Os recentes julgamentos do Supremo Tribunal Federal (STF) demonstram que há uma certa mudança no perfil de análise dos ministros, em especial, nas peças de combate à corrupção que ganham repercussão em todo o país. A avaliação é que não basta mais apenas o testemunho de alguém envolvido no processo investigado, mas de provas técnicas que comprovem a ilegalidade.
A avaliação é do procurador do Ministério Público de Roraima (MPRR), Edson Damas, em entrevista ao programa Agenda da Semana na Rádio Folha 100.3 FM neste domingo, 25.
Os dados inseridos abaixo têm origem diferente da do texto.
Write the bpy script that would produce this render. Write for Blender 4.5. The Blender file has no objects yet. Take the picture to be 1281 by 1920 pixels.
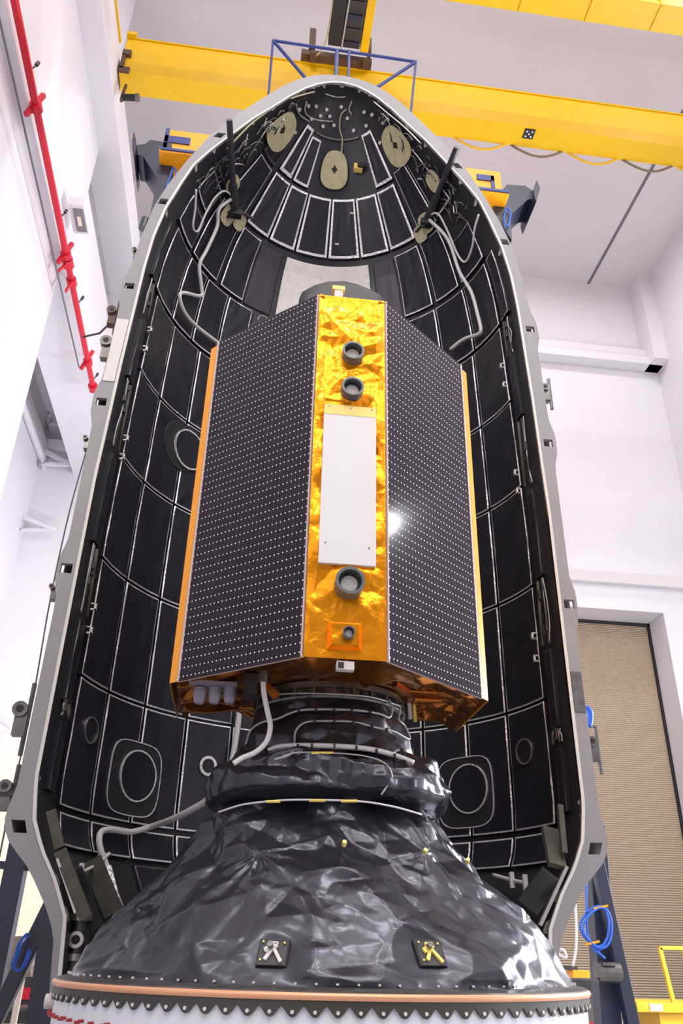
import bpy, math, random
import numpy as np
from mathutils import Vector, Matrix
random.seed(7); rng = np.random.default_rng(7)
PI = math.pi
scene = bpy.context.scene
COL = scene.collection

# ------------------------------------------------------------------ camera
W, H = 1281, 1920
FPX = 1517.7; PITCH = .5011; YAW = .1194; ROLL = .0234
CAM = np.array([-.7324, -6.5962, .2066])
Fv = np.array([math.sin(YAW)*math.cos(PITCH), math.cos(YAW)*math.cos(PITCH), math.sin(PITCH)])
R0 = np.array([math.cos(YAW), -math.sin(YAW), 0.]); U0 = np.cross(R0, Fv)
Rv = R0*math.cos(ROLL)+U0*math.sin(ROLL); Uv = -R0*math.sin(ROLL)+U0*math.cos(ROLL)
def ray(x, y): return Fv+Rv*(x-W/2)/FPX-Uv*(y-H/2)/FPX
def onY(x, y, Y): d = ray(x, y); return CAM+d*(Y-CAM[1])/d[1]
def onX(x, y, X): d = ray(x, y); return CAM+d*(X-CAM[0])/d[0]
def onZ(x, y, Z): d = ray(x, y); return CAM+d*(Z-CAM[2])/d[2]

# ------------------------------------------------------------------ fairing profile (half shell of revolution)
AX, AY = .022, .873
ZI = [-.1, .3, .43, .7, .93, 1.15, 1.4, 1.5, 4.5, 5.2, 6, 6.5, 7, 7.5, 8, 8.5, 9, 9.4, 9.76, 10.1, 10.5, 10.75, 11.1, 11.3, 11.42, 11.5, 11.54, 11.555]
RI = [1.95, 1.98, 1.99, 2.12, 2.27, 2.37, 2.41, 2.42, 2.42, 2.40, 2.38, 2.36, 2.34, 2.32, 2.28, 2.20, 2.06, 1.93, 1.72, 1.49, 1.22, 1.01, .735, .54, .39, .25, .12, 0.]
ZO = [-.1, .3, .5, .75, 1.0, 1.12, 1.35, 5.6, 6, 6.5, 7, 7.5, 8, 8.5, 9, 9.5, 10, 10.5, 10.94, 11.31, 11.53, 11.66, 11.72, 11.745]
RO = [2.03, 2.07, 2.17, 2.34, 2.53, 2.575, 2.58, 2.57, 2.555, 2.545, 2.53, 2.49, 2.44, 2.36, 2.22, 2.03, 1.80, 1.50, 1.16, .87, .63, .42, .22, 0.]
def rin(z): return float(np.interp(z, ZI, RI))
def rout(z): return float(np.interp(z, ZO, RO))
def S(th, z, off=0.):      # point on the inside of the shell, th in degrees from the left rim
    r = rin(z)-off; t = math.radians(th)
    return (AX-r*math.cos(t), AY+r*math.sin(t), z)
_ts = np.linspace(5, 16, 2501)
def onS(x, y, off=.04):    # where a sight line meets the inside of the shell
    d = ray(x, y); P = CAM+np.outer(_ts, d); r = np.hypot(P[:, 0]-AX, P[:, 1]-AY)
    ok = (P[:, 1] > AY) & (r >= np.interp(P[:, 2], ZI, RI)-off)
    return P[np.argmax(ok)]
def onR(x, y, zs, rs, off=0.):   # where a sight line meets the front of a body of revolution on the payload axis
    d = ray(x, y); P = CAM+np.outer(np.linspace(3, 9, 3001), d); r = np.hypot(P[:, 0], P[:, 1])
    ok = r <= np.interp(P[:, 2], zs, rs)+off
    return P[np.argmax(ok)] if ok.any() else P[np.argmin(np.abs(r-np.interp(P[:, 2], zs, rs)-off))]

# ------------------------------------------------------------------ materials
MATS = {}
def mat(name, col, rough=.5, metal=0., spec=.5, bump=0., bscale=20., coat=0., emit=None, estr=0., var=0., vscale=3., bdetail=4.):
    m = bpy.data.materials.new(name); m.use_nodes = True; nt = m.node_tree; b = nt.nodes['Principled BSDF']
    b.inputs['Base Color'].default_value = (*col, 1); b.inputs['Roughness'].default_value = rough
    b.inputs['Metallic'].default_value = metal; b.inputs['Specular IOR Level'].default_value = spec
    if coat: b.inputs['Coat Weight'].default_value = coat; b.inputs['Coat Roughness'].default_value = .08
    if emit: b.inputs['Emission Color'].default_value = (*emit, 1); b.inputs['Emission Strength'].default_value = estr
    if bump or var:
        tc = nt.nodes.new('ShaderNodeTexCoord')
    if bump:
        n = nt.nodes.new('ShaderNodeTexNoise'); n.inputs['Scale'].default_value = bscale; n.inputs['Detail'].default_value = bdetail
        bp = nt.nodes.new('ShaderNodeBump'); bp.inputs['Strength'].default_value = bump; bp.inputs['Distance'].default_value = .02
        nt.links.new(tc.outputs['Object'], n.inputs['Vector']); nt.links.new(n.outputs['Fac'], bp.inputs['Height']); nt.links.new(bp.outputs['Normal'], b.inputs['Normal'])
    if var:
        n = nt.nodes.new('ShaderNodeTexNoise'); n.inputs['Scale'].default_value = vscale; n.inputs['Detail'].default_value = 5
        r = nt.nodes.new('ShaderNodeValToRGB'); r.color_ramp.elements[0].position = .3; r.color_ramp.elements[1].position = .7
        r.color_ramp.elements[0].color = (*[c*(1-var) for c in col], 1); r.color_ramp.elements[1].color = (*[min(1, c*(1+var*.6)) for c in col], 1)
        nt.links.new(tc.outputs['Object'], n.inputs['Vector']); nt.links.new(n.outputs['Fac'], r.inputs['Fac']); nt.links.new(r.outputs['Color'], b.inputs['Base Color'])
    MATS[name] = m
    return m
wall_m = mat('white_wall_paint', (.74, .715, .765), .6, var=.05, vscale=.25)
ceil_m = mat('ceiling_panel', (.66, .63, .65), .7, var=.04, vscale=.3)
floor_m = mat('floor_epoxy', (.30, .30, .31), .3)
dimwall_m = mat('dimmed_far_wall', (.22, .22, .24), .7)
groove_m = mat('dark_groove', (.16, .15, .17), .8)
cream_m = mat('cream_paint', (.86, .74, .60), .6)
yellow_m = mat('crane_yellow', (.80, .48, .0), .42, var=.05)
yellow2_m = mat('cart_yellow', (.80, .46, .01), .45, var=.1)
orange_m = mat('orange_paint', (.92, .36, .0), .45)
blue_m = mat('blue_paint', (.008, .03, .17), .45)
bluecable_m = mat('blue_cable', (.02, .12, .60), .4)
navy_m = mat('navy_steel', (.018, .022, .045), .35, spec=.6)
red_m = mat('red_pipe_paint', (.62, .01, .03), .35)
black_m = mat('black_matte', (.012, .012, .014), .6)
dark_m = mat('dark_equipment', (.035, .033, .035), .5, var=.4, vscale=8)
brown_m = mat('brown_steel', (.10, .05, .03), .5)
beige_m = mat('beige_foam', (.50, .45, .27), .8, var=.15, vscale=9, bump=.3)
olive_m = mat('olive_foam', (.075, .072, .052), .8, var=.3, vscale=10, bump=.3)
whitecloth_m = mat('quilted_white_fabric', (.82, .77, .72), .85, bump=.8, bscale=9, bdetail=2, var=.08, vscale=6)
wirew_m = mat('white_cable_sleeve', (.66, .63, .62), .45, bump=.2, bscale=60)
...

Damas explica que o pleno do STF segue uma linha ‘garantista’, quando a avaliação é voltada para a garantia dos direitos frente ao processo. Ainda, que a sociedade vive um momento de delação premiada, ou seja, quando alguém que faz parte do esquema de corrupção se prontifica e fala o que presenciou.
Com os depoimentos sendo divulgados à extensão, a população acaba entendendo que a fala descrita na delação é a verdade e se frustra quando o envolvido é absolvido das acusações.
“Aí que está o problema. As delações premiadas surgem, são amplamente noticiadas, mexem com o imaginário da população e quando vai se provar, por intermédio de outros meios como prova técnica, testemunhas, não se consegue reproduzir em juízo. Isso aparenta uma linha de impunidade”, afirma o procurador.
O procurador reforça que a própria lei sempre requer que a delação seja corroborada com provas técnicas e/ou testemunhas para se ter um respaldo maior. No entanto, nem sempre o que é dito é comprovado.
“Fica aquele ‘disse me disse’ e gera uma expectativa muito grande. Na hora de confirmar isso em juízo, não se consegue. Não se consegue corroborar essas delações premiadas. Me parece que essa é a linha que o Supremo Tribunal Federal vem agindo”, disse. “Antes tinha aquela linha mais conservadora no STF, onde se levava muito em consideração e se dava muito valor às provas testemunhais e escutas telefônicas”, completou.
MUDANÇAS – Para o procurador, a forma como o STF vem analisando e julgando casos de corrupção influencia também no formato como as investigações surgem nos órgãos fiscalizadores, como o próprio Ministério Público, Ministério Público Federal, Polícia Federal, Defensoria Pública e entre outros.
“Nós vamos precisar se acostumar. Os órgãos de investigação vão ter que aprender esse movimento garantista dentro do STF e investir em trabalho e serviço de inteligência digital. Nessa nova linha é preciso produzir documentos e dados técnicos, principalmente com relação à lavagem de dinheiro. É muito difícil comprovar sem um trabalho técnico, que requer treinamento e investimento em equipamento’, finalizou.
Confira a entrevista na integra:
DELAÇÃO PREMIADA – Segundo o Portal Politize, a delação premiada ou colaboração premiada é “um mecanismo judicial pelo qual um acusado colabora com as investigações”. Os detalhes revelados podem ir indicação dos nomes de co-participantes, localização da vítima (se houver) ou detalhes que ajudam a recuperar os bens que foram perdidos por conta do crime.
Em troca, o acusado pode receber alguns benefícios, como redução de um terço a dois terços do tempo da pena; cumprimento da pena em regime semiaberto, no lugar do regime fechado; a depender do caso, extinção da pena; e até mesmo perdão judicial.
Entretanto, o delator deve falar somente a verdade e não omitir informações seletivamente. As informações também devem ser passíveis de confirmação pelas autoridades. Caso a delação não acrescente novidades às investigações ou seja falsa, o réu pode perder seus benefícios.